Stated problem
Your task is to reproduce exactly the lines from the line with "o = mb.build(name, M['cap_wood'], cap, bevel=0.0012)" through the end of the records below.
────────
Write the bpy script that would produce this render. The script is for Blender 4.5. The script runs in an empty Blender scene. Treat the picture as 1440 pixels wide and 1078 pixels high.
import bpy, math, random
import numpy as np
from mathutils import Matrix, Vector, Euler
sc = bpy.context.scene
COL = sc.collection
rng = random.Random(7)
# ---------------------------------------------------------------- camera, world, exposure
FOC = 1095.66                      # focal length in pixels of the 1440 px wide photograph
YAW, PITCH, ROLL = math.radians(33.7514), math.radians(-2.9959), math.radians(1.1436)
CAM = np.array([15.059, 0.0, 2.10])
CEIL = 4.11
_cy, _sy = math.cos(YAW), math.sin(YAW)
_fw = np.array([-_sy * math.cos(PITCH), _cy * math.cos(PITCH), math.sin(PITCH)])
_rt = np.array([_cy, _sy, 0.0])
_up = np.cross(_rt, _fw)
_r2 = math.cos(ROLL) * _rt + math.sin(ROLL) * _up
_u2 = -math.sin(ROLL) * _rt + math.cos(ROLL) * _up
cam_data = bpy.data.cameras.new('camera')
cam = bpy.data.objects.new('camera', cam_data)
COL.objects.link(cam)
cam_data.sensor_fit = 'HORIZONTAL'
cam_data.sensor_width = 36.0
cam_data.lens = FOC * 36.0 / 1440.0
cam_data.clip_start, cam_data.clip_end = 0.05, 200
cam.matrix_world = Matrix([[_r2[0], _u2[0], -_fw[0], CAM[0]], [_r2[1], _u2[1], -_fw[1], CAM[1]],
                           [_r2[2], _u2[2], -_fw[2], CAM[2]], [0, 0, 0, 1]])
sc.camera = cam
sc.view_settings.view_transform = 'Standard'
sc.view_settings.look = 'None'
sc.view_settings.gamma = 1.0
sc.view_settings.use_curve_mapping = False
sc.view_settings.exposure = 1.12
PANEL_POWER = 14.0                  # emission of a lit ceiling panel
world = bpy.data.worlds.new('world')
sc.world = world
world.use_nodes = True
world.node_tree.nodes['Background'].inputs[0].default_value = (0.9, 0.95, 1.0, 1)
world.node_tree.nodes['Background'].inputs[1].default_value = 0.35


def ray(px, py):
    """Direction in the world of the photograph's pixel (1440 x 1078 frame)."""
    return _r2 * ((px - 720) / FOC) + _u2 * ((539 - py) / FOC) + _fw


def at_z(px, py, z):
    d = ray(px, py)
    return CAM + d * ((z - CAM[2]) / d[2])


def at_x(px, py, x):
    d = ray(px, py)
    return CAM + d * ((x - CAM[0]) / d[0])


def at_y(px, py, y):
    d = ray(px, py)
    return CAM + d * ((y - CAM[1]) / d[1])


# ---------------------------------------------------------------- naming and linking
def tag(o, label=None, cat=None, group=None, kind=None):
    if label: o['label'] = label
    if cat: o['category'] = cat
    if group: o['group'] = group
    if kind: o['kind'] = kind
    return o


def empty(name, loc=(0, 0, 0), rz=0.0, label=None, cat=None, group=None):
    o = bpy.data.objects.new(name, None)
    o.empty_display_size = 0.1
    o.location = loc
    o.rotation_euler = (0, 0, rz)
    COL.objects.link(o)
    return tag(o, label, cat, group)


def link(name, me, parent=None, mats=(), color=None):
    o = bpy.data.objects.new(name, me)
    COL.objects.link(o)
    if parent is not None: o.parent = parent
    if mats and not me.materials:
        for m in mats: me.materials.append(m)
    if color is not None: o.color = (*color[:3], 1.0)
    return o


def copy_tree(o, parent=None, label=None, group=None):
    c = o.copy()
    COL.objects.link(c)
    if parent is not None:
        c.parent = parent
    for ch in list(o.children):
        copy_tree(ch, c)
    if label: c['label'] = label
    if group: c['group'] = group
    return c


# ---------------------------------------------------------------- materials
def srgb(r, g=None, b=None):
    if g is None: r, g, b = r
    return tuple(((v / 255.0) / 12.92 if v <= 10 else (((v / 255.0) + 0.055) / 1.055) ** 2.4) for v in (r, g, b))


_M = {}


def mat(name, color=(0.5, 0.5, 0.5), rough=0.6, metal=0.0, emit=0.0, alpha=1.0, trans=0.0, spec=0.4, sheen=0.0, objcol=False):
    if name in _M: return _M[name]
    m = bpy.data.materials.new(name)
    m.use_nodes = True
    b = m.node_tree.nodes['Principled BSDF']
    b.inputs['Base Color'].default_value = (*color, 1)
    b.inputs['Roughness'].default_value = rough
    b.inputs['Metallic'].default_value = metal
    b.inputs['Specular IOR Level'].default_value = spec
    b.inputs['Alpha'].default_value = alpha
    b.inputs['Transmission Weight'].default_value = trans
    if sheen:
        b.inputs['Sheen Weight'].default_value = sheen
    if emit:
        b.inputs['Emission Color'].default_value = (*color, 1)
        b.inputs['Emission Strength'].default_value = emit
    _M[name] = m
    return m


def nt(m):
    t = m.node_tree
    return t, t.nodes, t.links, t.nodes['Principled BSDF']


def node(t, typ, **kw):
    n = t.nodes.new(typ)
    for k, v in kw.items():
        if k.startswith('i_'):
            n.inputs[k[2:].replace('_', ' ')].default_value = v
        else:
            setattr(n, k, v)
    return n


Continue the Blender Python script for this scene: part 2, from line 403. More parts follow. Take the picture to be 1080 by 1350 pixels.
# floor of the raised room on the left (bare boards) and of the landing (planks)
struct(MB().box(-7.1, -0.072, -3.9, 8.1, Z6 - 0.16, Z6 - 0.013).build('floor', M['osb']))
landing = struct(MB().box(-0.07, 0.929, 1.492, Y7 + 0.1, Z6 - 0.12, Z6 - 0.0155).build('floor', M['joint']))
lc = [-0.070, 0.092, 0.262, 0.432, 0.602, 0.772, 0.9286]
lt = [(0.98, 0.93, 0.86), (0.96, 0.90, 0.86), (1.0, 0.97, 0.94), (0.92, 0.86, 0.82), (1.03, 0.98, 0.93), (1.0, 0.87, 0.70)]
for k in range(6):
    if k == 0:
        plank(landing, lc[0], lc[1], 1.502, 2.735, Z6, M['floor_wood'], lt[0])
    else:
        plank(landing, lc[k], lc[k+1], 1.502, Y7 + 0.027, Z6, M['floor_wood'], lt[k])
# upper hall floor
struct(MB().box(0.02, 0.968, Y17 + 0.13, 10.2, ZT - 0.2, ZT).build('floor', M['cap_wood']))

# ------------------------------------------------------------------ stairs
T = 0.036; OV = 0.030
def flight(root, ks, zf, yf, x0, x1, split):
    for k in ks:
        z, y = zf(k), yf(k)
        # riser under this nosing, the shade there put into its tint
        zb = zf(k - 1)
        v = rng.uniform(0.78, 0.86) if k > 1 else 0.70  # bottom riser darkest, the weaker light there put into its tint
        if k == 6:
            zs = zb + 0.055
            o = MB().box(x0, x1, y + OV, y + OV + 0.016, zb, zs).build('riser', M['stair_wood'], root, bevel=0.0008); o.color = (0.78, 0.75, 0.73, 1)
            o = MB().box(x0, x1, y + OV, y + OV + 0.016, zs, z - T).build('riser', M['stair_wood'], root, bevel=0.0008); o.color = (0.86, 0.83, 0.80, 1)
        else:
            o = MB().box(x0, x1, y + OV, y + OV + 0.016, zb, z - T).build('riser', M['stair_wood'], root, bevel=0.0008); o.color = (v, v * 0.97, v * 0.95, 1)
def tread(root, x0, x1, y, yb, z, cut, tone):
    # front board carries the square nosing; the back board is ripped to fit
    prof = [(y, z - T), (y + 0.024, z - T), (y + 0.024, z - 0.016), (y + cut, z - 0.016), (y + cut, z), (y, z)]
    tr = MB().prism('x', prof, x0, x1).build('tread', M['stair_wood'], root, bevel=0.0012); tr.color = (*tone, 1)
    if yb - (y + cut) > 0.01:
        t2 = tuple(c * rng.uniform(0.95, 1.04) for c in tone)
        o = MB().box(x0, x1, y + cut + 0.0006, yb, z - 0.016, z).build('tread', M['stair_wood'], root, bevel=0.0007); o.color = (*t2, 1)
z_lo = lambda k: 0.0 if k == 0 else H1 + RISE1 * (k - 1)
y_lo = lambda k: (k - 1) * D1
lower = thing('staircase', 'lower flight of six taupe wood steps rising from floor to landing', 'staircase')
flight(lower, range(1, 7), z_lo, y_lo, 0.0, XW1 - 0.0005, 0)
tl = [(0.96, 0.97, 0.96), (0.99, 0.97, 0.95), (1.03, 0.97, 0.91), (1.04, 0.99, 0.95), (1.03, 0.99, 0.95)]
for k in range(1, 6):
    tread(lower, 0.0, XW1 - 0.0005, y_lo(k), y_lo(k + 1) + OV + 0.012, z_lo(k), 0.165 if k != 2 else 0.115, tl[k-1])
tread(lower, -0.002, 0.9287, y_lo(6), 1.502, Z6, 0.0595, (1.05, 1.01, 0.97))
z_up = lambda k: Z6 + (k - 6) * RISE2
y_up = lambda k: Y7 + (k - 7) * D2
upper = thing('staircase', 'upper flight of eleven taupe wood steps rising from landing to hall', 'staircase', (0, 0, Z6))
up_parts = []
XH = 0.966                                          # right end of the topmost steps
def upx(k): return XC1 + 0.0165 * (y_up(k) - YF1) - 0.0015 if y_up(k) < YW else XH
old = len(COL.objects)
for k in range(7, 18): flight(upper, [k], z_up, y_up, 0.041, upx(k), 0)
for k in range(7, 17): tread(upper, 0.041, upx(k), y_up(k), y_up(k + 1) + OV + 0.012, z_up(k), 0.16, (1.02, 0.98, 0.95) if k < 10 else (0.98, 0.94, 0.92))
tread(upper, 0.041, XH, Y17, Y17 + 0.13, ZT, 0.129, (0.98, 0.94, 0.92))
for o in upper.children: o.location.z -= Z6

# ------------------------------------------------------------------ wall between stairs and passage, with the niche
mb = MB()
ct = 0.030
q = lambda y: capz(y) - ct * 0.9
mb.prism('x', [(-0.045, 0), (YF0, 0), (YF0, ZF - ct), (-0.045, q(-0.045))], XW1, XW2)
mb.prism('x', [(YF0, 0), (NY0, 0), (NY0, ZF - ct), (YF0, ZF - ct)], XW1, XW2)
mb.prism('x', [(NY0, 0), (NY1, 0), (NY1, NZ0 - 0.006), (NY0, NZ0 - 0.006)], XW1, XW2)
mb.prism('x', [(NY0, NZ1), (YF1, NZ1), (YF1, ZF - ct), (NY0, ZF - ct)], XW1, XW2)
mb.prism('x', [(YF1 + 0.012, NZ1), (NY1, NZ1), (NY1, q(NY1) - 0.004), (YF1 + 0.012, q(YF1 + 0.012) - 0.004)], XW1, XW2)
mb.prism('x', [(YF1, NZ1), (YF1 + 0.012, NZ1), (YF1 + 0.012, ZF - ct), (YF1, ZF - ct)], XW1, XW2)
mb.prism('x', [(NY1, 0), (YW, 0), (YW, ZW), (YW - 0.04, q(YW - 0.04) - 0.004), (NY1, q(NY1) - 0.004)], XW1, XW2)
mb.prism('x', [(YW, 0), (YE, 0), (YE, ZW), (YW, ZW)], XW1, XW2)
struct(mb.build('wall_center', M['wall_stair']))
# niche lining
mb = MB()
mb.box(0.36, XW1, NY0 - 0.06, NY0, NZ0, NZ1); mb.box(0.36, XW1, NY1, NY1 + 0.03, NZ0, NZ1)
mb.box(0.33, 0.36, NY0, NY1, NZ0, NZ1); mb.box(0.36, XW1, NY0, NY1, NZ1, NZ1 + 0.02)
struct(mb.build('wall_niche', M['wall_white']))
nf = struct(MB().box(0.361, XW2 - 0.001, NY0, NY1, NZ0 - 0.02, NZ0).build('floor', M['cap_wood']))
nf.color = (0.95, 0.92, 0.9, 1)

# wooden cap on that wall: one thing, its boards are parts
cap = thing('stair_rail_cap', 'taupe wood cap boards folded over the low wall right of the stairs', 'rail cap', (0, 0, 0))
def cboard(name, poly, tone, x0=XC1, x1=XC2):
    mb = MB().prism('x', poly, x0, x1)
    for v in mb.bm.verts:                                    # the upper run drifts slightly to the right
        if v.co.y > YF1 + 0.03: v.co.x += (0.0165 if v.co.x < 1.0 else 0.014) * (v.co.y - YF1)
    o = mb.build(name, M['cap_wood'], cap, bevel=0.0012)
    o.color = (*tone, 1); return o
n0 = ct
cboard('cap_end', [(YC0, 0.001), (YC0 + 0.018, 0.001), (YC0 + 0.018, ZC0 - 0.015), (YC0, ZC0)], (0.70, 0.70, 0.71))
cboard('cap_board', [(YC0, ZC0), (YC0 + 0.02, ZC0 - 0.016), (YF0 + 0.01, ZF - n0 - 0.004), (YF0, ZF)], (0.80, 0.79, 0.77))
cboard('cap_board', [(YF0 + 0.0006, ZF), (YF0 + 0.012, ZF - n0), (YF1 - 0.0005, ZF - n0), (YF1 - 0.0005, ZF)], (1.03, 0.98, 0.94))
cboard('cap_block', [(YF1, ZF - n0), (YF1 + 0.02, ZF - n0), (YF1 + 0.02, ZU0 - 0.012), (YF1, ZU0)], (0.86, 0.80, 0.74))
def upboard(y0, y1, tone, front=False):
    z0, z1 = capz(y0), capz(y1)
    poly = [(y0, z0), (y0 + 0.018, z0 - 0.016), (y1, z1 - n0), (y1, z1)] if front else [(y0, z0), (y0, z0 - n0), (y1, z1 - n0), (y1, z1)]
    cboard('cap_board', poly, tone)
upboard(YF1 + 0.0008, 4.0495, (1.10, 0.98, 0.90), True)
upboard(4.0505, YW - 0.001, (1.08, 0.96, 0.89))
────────
Problem solution
    o = mb.build(name, M['cap_wood'], cap, bevel=0.0012)
    o.color = (*tone, 1); return o
n0 = ct
cboard('cap_end', [(YC0, 0.001), (YC0 + 0.018, 0.001), (YC0 + 0.018, ZC0 - 0.015), (YC0, ZC0)], (0.70, 0.70, 0.71))
cboard('cap_board', [(YC0, ZC0), (YC0 + 0.02, ZC0 - 0.016), (YF0 + 0.01, ZF - n0 - 0.004), (YF0, ZF)], (0.80, 0.79, 0.77))
cboard('cap_board', [(YF0 + 0.0006, ZF), (YF0 + 0.012, ZF - n0), (YF1 - 0.0005, ZF - n0), (YF1 - 0.0005, ZF)], (1.03, 0.98, 0.94))
cboard('cap_block', [(YF1, ZF - n0), (YF1 + 0.02, ZF - n0), (YF1 + 0.02, ZU0 - 0.012), (YF1, ZU0)], (0.86, 0.80, 0.74))
def upboard(y0, y1, tone, front=False):
    z0, z1 = capz(y0), capz(y1)
    poly = [(y0, z0), (y0 + 0.018, z0 - 0.016), (y1, z1 - n0), (y1, z1)] if front else [(y0, z0), (y0, z0 - n0), (y1, z1 - n0), (y1, z1)]
    cboard('cap_board', poly, tone)
upboard(YF1 + 0.0008, 4.0495, (1.10, 0.98, 0.90), True)
upboard(4.0505, YW - 0.001, (1.08, 0.96, 0.89))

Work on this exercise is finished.